Question: If 2 roots of the equation $(p-1)(x^2+x+1)^2-(p+1)(x^4+x^2+1)$ are real and distinct and $f(x)=\frac{1-x}{1+x}$, then $f(f(x))+f(f(\frac{1}{x})) = ?$
(a)p
(b)2p
(c)-p
(d)-2p
Attempt: the give equation can be written as $(x^2+x+1)[(p-1)(x^2+x+1)-(p+1)(x^2-x+1)] = 2(x^2+x+1)(-x^2+px-1)$
$f(f(x))=x$ and $f(f(\frac{1}{x}))=-\frac{1}{x}$
So the required expression $x-\frac{1}{x}$
Now, $2(x^2+x+1)(x^2-px+1)=0$ (taking $-$ outside of second brackett) and $(x^2+x+1)\neq0$, so $(x^2-px+1)=0$. For this equation to have distinct real roots, $p^2-4>0$
But I am getting nowhere near the given options.
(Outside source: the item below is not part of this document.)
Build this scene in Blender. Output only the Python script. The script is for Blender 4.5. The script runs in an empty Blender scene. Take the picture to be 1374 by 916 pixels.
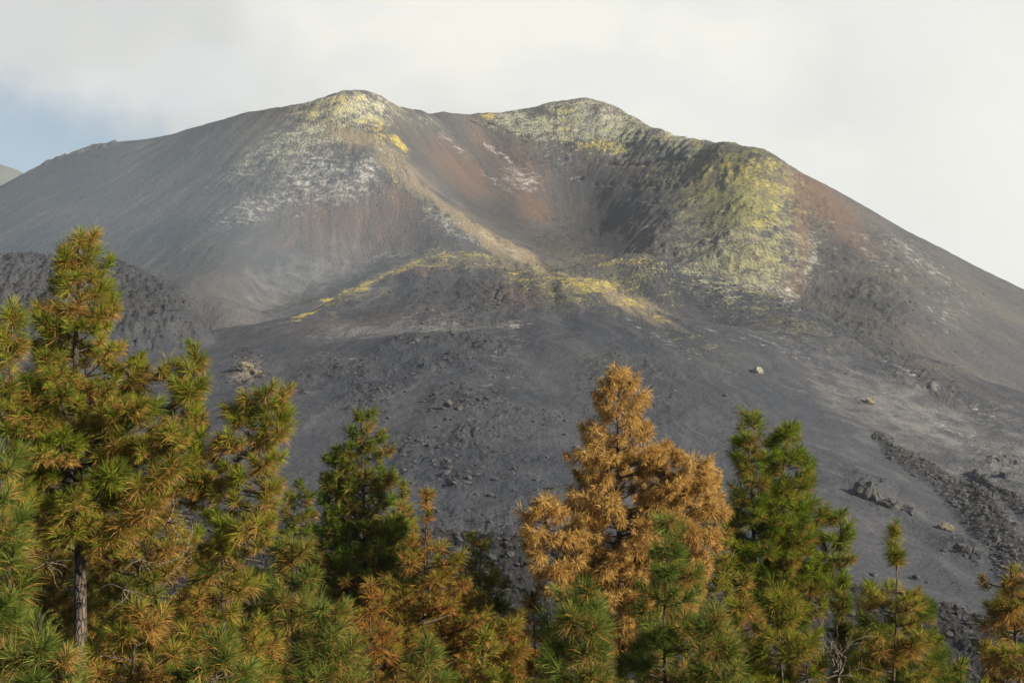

$\bf{My\; Solution::}$ Given
$$(p-1)(x^2+x+1)^2-(p+1)(x^4+x^2+1) = 0$$ $$\displaystyle (p-1)(x^2+x+1)^2=(p+1)(x^4+x^2+1)$$
We can write it as $$\displaystyle \frac{p+1}{p-1}=\frac{(x^2+x+1)^2}{(x^4+x^2+1)}=\frac{(x^2+x+1)^2}{(x^2-x+1)(x^2+x+1)}=\frac{x^2+x+1}{x^2-x+1}$$
Now We can Write it as $$\displaystyle \frac{\left(x+\frac{1}{x}+1\right)}{\left(x+\frac{1}{x}-1\right)}=\frac{p+1}{p-1}$$
Now Using Componendo-Dividendo, We get
$$\displaystyle \frac{\left(x+\frac{1}{x}+1\right)+\left(x+\frac{1}{x}-1\right)}{\left(x+\frac{1}{x}+1\right)-\left(x+\frac{1}{x}-1\right)}=\frac{(p+1)+(p-1)}{(p+1)-(p-1)}$$
So we get $$\displaystyle x+\frac{1}{x} = p..................(1)$$
Now Given $$\displaystyle f(x) = \frac{1-x}{1+x}$$. So $\displaystyle f(f(x)) = x$ and $\displaystyle f\left(f\left(\frac{1}{x}\right)\right)=\frac{1}{x}$
So $$\displaystyle f(x)+f\left(f\left(\frac{1}{x}\right)\right)=x+\frac{1}{x}=p$$ From $(1)$ equation.